Memory seems to make some things in the past seem somewhat more appealing than they seemed at the time. One example if the old pump outside the farmhouse where I grew up.
Maybe the reason I don’t care much for bottled water, even when it is very cold, is because of my memories of the 1940s and life on the little farm in the Midwestern USA.
Back then, when I was just a kid, we had never heard of buying water in one litre bottles for drinking. Our water all came from the old pump which was about fifteen feet from the kitchen door. The pump was an old iron gadget with a long handle that even a child could pump upward and downward a few times to get cold, refreshing water any time of day and any day in the year. I remember having to take the metal bucket out to the pump many times to fetch a pail of water for the kitchen use and for our weekly family bathing.
Although it seldom happened, we sometimes had to prime the pump. That refers to taking a cup of water and pouring it into the pipe in order to get the pump to bring up more of the cold liquid. Usually, that old pump was reliable and did not need to be primed.
As I said, the pump was conveniently located around fifteen feet from the kitchen door, which was the main door into the old farmhouse. It was also about eighteen feet from the open-topped tank from which the cows drank.

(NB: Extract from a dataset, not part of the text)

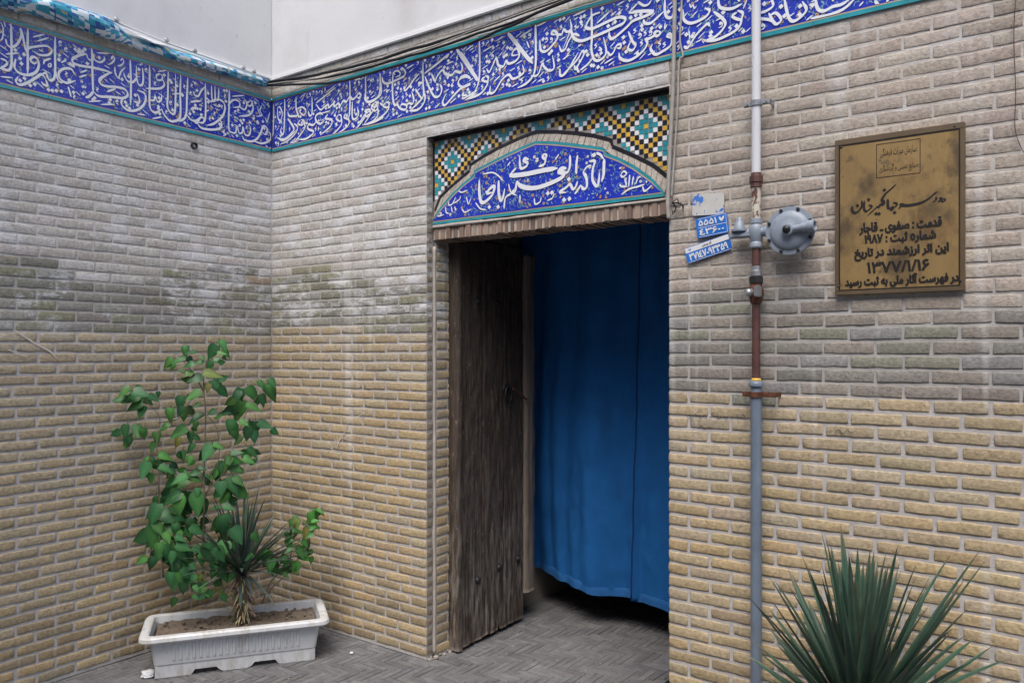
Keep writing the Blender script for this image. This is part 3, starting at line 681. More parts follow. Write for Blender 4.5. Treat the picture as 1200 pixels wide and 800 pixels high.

That tank was interesting to me as a kid. In the summer I could often see the wiggle tails, the mosquito larvae whipping around in the water before they reached maturity and emerged as those pesky mosquitoes. That drinking tank for the cows was also a pitfall for the chickens on the farm. From time to time, we would find the body of a chicken that had tried to get a drink from the tank and fell in, drowning in the three feet of water.
My father had the wintry duty of breaking the ice in the cows’ water tank so they could get to the water. The pump never seemed to freeze up although the water tank did.
After I got a little older, my father rigged up a motorized mechanism to the pump so we did not have to pump the handle by hand. That made life somewhat easier for me and my brothers since we often had the job of being water boys for the family.
I’m not sure why that water tasted so good to me. It always seemed to be cold enough to be refreshing. That may be a part of the reason I loved it. I also remember that Mom kept an old tin can, probably a can that had held pork and beans, on the top of the pump. To me, water always tastes better when it is drunk from a tin can rather than a glass. A modern type of plastic glass is a real turnoff for me. A cold tin can of water from the old farmhouse pump sounds so good.
That farm was sold, and the house and buildings were removed to make room for crops such as corn or soy beans. I doubt I could find where the pump used to be if I visited the place now. In my mind, however, it is still very real, a great memory of bygone days.